- The problem:
Repeat every line below exactly as it reads.

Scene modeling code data
_ _ _ _ _ _ _

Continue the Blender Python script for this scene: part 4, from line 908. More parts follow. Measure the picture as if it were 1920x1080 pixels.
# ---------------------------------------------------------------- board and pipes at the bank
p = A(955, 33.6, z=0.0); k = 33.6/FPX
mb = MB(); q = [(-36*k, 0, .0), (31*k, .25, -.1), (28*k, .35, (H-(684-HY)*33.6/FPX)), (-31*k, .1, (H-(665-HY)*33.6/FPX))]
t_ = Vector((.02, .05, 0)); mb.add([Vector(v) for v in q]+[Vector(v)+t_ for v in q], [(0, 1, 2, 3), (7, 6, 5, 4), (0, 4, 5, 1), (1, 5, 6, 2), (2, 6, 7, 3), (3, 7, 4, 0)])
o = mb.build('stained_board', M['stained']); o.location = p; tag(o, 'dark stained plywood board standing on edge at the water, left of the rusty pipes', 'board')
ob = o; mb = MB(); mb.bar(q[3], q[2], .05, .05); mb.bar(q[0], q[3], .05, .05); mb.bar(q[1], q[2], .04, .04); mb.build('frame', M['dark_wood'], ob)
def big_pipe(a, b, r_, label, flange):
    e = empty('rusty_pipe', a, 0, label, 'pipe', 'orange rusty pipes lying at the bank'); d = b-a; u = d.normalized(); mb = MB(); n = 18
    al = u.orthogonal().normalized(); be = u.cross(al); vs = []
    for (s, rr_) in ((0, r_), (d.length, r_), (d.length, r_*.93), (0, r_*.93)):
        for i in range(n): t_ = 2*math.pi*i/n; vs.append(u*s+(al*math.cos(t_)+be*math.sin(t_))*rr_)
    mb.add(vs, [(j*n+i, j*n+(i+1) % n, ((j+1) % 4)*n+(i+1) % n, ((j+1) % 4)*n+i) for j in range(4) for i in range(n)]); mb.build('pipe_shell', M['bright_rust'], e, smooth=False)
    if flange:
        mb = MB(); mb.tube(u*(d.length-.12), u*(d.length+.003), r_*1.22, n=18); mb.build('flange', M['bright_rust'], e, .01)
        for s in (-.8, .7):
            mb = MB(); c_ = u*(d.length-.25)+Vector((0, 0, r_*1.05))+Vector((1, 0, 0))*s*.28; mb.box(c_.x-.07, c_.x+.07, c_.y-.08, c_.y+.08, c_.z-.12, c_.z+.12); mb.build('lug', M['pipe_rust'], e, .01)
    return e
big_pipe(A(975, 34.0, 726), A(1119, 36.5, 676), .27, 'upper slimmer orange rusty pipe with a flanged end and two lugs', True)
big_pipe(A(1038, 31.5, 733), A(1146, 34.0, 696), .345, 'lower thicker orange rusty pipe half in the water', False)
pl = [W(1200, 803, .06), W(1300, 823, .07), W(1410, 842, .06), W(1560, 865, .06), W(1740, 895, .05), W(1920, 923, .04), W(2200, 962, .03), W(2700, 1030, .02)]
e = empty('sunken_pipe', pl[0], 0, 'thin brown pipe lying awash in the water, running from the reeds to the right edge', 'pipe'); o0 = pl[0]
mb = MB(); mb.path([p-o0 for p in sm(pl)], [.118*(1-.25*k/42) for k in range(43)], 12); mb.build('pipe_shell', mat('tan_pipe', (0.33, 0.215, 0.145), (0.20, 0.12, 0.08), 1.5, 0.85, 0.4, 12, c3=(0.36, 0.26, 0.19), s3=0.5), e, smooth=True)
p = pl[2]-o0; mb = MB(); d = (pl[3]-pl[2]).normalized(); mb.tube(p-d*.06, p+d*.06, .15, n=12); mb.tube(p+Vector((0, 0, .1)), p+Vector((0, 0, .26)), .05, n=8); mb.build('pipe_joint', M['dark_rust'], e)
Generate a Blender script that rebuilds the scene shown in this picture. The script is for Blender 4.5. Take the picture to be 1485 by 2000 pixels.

_ _ _ _ _ _ _

- Result of this exercise:
Continue the Blender Python script for this scene: part 4, from line 908. More parts follow. Measure the picture as if it were 1920x1080 pixels.
# ---------------------------------------------------------------- board and pipes at the bank
p = A(955, 33.6, z=0.0); k = 33.6/FPX
mb = MB(); q = [(-36*k, 0, .0), (31*k, .25, -.1), (28*k, .35, (H-(684-HY)*33.6/FPX)), (-31*k, .1, (H-(665-HY)*33.6/FPX))]
t_ = Vector((.02, .05, 0)); mb.add([Vector(v) for v in q]+[Vector(v)+t_ for v in q], [(0, 1, 2, 3), (7, 6, 5, 4), (0, 4, 5, 1), (1, 5, 6, 2), (2, 6, 7, 3), (3, 7, 4, 0)])
o = mb.build('stained_board', M['stained']); o.location = p; tag(o, 'dark stained plywood board standing on edge at the water, left of the rusty pipes', 'board')
ob = o; mb = MB(); mb.bar(q[3], q[2], .05, .05); mb.bar(q[0], q[3], .05, .05); mb.bar(q[1], q[2], .04, .04); mb.build('frame', M['dark_wood'], ob)
def big_pipe(a, b, r_, label, flange):
    e = empty('rusty_pipe', a, 0, label, 'pipe', 'orange rusty pipes lying at the bank'); d = b-a; u = d.normalized(); mb = MB(); n = 18
    al = u.orthogonal().normalized(); be = u.cross(al); vs = []
    for (s, rr_) in ((0, r_), (d.length, r_), (d.length, r_*.93), (0, r_*.93)):
        for i in range(n): t_ = 2*math.pi*i/n; vs.append(u*s+(al*math.cos(t_)+be*math.sin(t_))*rr_)
    mb.add(vs, [(j*n+i, j*n+(i+1) % n, ((j+1) % 4)*n+(i+1) % n, ((j+1) % 4)*n+i) for j in range(4) for i in range(n)]); mb.build('pipe_shell', M['bright_rust'], e, smooth=False)
    if flange:
        mb = MB(); mb.tube(u*(d.length-.12), u*(d.length+.003), r_*1.22, n=18); mb.build('flange', M['bright_rust'], e, .01)
        for s in (-.8, .7):
            mb = MB(); c_ = u*(d.length-.25)+Vector((0, 0, r_*1.05))+Vector((1, 0, 0))*s*.28; mb.box(c_.x-.07, c_.x+.07, c_.y-.08, c_.y+.08, c_.z-.12, c_.z+.12); mb.build('lug', M['pipe_rust'], e, .01)
    return e
big_pipe(A(975, 34.0, 726), A(1119, 36.5, 676), .27, 'upper slimmer orange rusty pipe with a flanged end and two lugs', True)
big_pipe(A(1038, 31.5, 733), A(1146, 34.0, 696), .345, 'lower thicker orange rusty pipe half in the water', False)
pl = [W(1200, 803, .06), W(1300, 823, .07), W(1410, 842, .06), W(1560, 865, .06), W(1740, 895, .05), W(1920, 923, .04), W(2200, 962, .03), W(2700, 1030, .02)]
e = empty('sunken_pipe', pl[0], 0, 'thin brown pipe lying awash in the water, running from the reeds to the right edge', 'pipe'); o0 = pl[0]
mb = MB(); mb.path([p-o0 for p in sm(pl)], [.118*(1-.25*k/42) for k in range(43)], 12); mb.build('pipe_shell', mat('tan_pipe', (0.33, 0.215, 0.145), (0.20, 0.12, 0.08), 1.5, 0.85, 0.4, 12, c3=(0.36, 0.26, 0.19), s3=0.5), e, smooth=True)
p = pl[2]-o0; mb = MB(); d = (pl[3]-pl[2]).normalized(); mb.tube(p-d*.06, p+d*.06, .15, n=12); mb.tube(p+Vector((0, 0, .1)), p+Vector((0, 0, .26)), .05, n=8); mb.build('pipe_joint', M['dark_rust'], e)
Generate a Blender script that rebuilds the scene shown in this picture. The script is for Blender 4.5. Take the picture to be 1485 by 2000 pixels.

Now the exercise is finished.